→ TASK STATEMENT
Return the listing below verbatim. Pictures do not belong in the copy.
[Start of GIVEN MATERIAL]
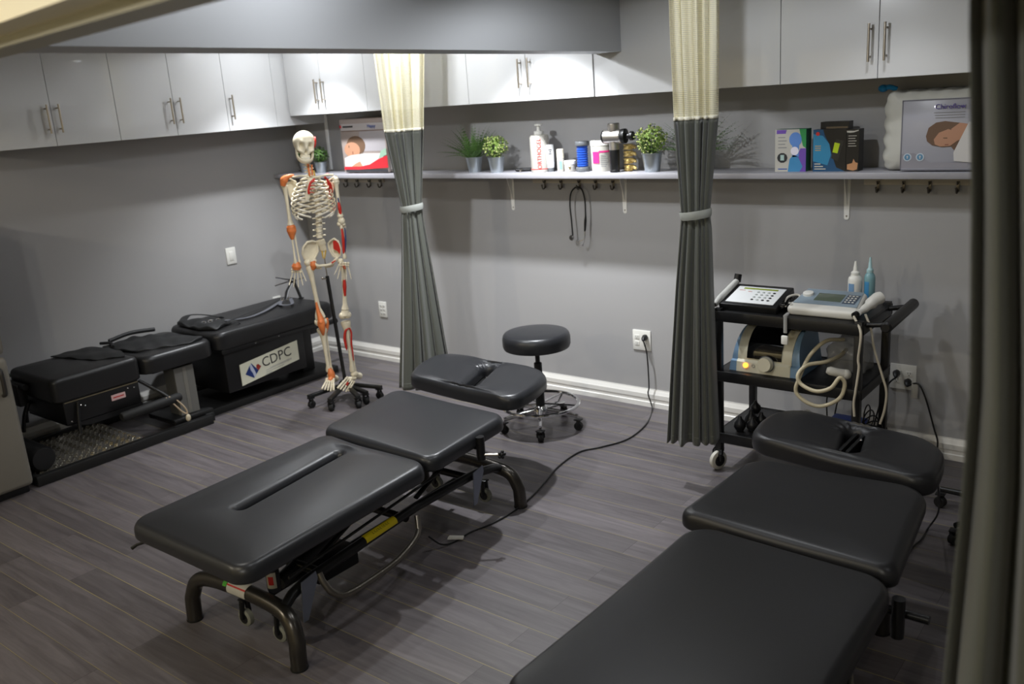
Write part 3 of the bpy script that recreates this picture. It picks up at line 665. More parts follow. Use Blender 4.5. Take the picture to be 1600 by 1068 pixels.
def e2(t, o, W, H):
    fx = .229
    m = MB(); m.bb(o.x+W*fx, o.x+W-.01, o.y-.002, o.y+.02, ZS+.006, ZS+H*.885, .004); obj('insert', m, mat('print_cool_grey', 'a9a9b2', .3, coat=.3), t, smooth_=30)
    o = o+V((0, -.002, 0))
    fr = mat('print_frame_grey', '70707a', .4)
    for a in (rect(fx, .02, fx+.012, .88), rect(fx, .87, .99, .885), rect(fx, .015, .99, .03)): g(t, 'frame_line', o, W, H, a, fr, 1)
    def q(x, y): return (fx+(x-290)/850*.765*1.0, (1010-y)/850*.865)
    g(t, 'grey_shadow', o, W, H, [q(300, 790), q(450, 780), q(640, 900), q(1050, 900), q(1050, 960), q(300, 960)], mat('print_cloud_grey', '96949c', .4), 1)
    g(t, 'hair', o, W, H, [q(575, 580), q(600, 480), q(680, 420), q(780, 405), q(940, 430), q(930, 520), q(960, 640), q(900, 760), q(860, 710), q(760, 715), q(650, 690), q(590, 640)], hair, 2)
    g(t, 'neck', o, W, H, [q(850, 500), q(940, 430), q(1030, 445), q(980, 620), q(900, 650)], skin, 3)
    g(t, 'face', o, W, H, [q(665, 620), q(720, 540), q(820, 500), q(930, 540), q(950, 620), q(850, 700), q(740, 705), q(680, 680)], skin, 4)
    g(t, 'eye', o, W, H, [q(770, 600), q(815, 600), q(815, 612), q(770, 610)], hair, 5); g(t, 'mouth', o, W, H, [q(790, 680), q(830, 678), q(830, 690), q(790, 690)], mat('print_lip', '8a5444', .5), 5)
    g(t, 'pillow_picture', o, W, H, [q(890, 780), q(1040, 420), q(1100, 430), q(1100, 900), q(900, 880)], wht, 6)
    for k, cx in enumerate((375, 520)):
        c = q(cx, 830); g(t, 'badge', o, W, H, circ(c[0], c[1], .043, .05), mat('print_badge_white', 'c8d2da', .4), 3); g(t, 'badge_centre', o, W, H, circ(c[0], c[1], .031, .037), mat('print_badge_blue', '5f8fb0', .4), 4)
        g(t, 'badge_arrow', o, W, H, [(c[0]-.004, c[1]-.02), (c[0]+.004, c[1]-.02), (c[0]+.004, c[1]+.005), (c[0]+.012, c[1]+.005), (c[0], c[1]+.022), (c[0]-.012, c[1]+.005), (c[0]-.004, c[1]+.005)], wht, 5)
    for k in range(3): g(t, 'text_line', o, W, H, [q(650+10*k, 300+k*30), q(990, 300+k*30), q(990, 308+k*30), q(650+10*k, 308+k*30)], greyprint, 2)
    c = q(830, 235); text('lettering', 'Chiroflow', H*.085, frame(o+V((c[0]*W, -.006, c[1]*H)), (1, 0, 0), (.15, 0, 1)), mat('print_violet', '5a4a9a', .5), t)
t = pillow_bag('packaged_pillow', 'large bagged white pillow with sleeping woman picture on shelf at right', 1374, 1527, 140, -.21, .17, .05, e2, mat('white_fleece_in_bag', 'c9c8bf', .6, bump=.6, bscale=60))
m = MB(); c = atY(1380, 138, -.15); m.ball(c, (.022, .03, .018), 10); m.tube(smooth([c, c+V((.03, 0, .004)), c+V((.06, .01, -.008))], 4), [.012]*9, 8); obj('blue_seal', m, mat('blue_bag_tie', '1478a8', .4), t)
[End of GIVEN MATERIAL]
→ WRITTEN ANSWER
Write part 3 of the bpy script that recreates this picture. It picks up at line 665. More parts follow. Use Blender 4.5. Take the picture to be 1600 by 1068 pixels.
def e2(t, o, W, H):
    fx = .229
    m = MB(); m.bb(o.x+W*fx, o.x+W-.01, o.y-.002, o.y+.02, ZS+.006, ZS+H*.885, .004); obj('insert', m, mat('print_cool_grey', 'a9a9b2', .3, coat=.3), t, smooth_=30)
    o = o+V((0, -.002, 0))
    fr = mat('print_frame_grey', '70707a', .4)
    for a in (rect(fx, .02, fx+.012, .88), rect(fx, .87, .99, .885), rect(fx, .015, .99, .03)): g(t, 'frame_line', o, W, H, a, fr, 1)
    def q(x, y): return (fx+(x-290)/850*.765*1.0, (1010-y)/850*.865)
    g(t, 'grey_shadow', o, W, H, [q(300, 790), q(450, 780), q(640, 900), q(1050, 900), q(1050, 960), q(300, 960)], mat('print_cloud_grey', '96949c', .4), 1)
    g(t, 'hair', o, W, H, [q(575, 580), q(600, 480), q(680, 420), q(780, 405), q(940, 430), q(930, 520), q(960, 640), q(900, 760), q(860, 710), q(760, 715), q(650, 690), q(590, 640)], hair, 2)
    g(t, 'neck', o, W, H, [q(850, 500), q(940, 430), q(1030, 445), q(980, 620), q(900, 650)], skin, 3)
    g(t, 'face', o, W, H, [q(665, 620), q(720, 540), q(820, 500), q(930, 540), q(950, 620), q(850, 700), q(740, 705), q(680, 680)], skin, 4)
    g(t, 'eye', o, W, H, [q(770, 600), q(815, 600), q(815, 612), q(770, 610)], hair, 5); g(t, 'mouth', o, W, H, [q(790, 680), q(830, 678), q(830, 690), q(790, 690)], mat('print_lip', '8a5444', .5), 5)
    g(t, 'pillow_picture', o, W, H, [q(890, 780), q(1040, 420), q(1100, 430), q(1100, 900), q(900, 880)], wht, 6)
    for k, cx in enumerate((375, 520)):
        c = q(cx, 830); g(t, 'badge', o, W, H, circ(c[0], c[1], .043, .05), mat('print_badge_white', 'c8d2da', .4), 3); g(t, 'badge_centre', o, W, H, circ(c[0], c[1], .031, .037), mat('print_badge_blue', '5f8fb0', .4), 4)
        g(t, 'badge_arrow', o, W, H, [(c[0]-.004, c[1]-.02), (c[0]+.004, c[1]-.02), (c[0]+.004, c[1]+.005), (c[0]+.012, c[1]+.005), (c[0], c[1]+.022), (c[0]-.012, c[1]+.005), (c[0]-.004, c[1]+.005)], wht, 5)
    for k in range(3): g(t, 'text_line', o, W, H, [q(650+10*k, 300+k*30), q(990, 300+k*30), q(990, 308+k*30), q(650+10*k, 308+k*30)], greyprint, 2)
    c = q(830, 235); text('lettering', 'Chiroflow', H*.085, frame(o+V((c[0]*W, -.006, c[1]*H)), (1, 0, 0), (.15, 0, 1)), mat('print_violet', '5a4a9a', .5), t)
t = pillow_bag('packaged_pillow', 'large bagged white pillow with sleeping woman picture on shelf at right', 1374, 1527, 140, -.21, .17, .05, e2, mat('white_fleece_in_bag', 'c9c8bf', .6, bump=.6, bscale=60))
m = MB(); c = atY(1380, 138, -.15); m.ball(c, (.022, .03, .018), 10); m.tube(smooth([c, c+V((.03, 0, .004)), c+V((.06, .01, -.008))], 4), [.012]*9, 8); obj('blue_seal', m, mat('blue_bag_tie', '1478a8', .4), t)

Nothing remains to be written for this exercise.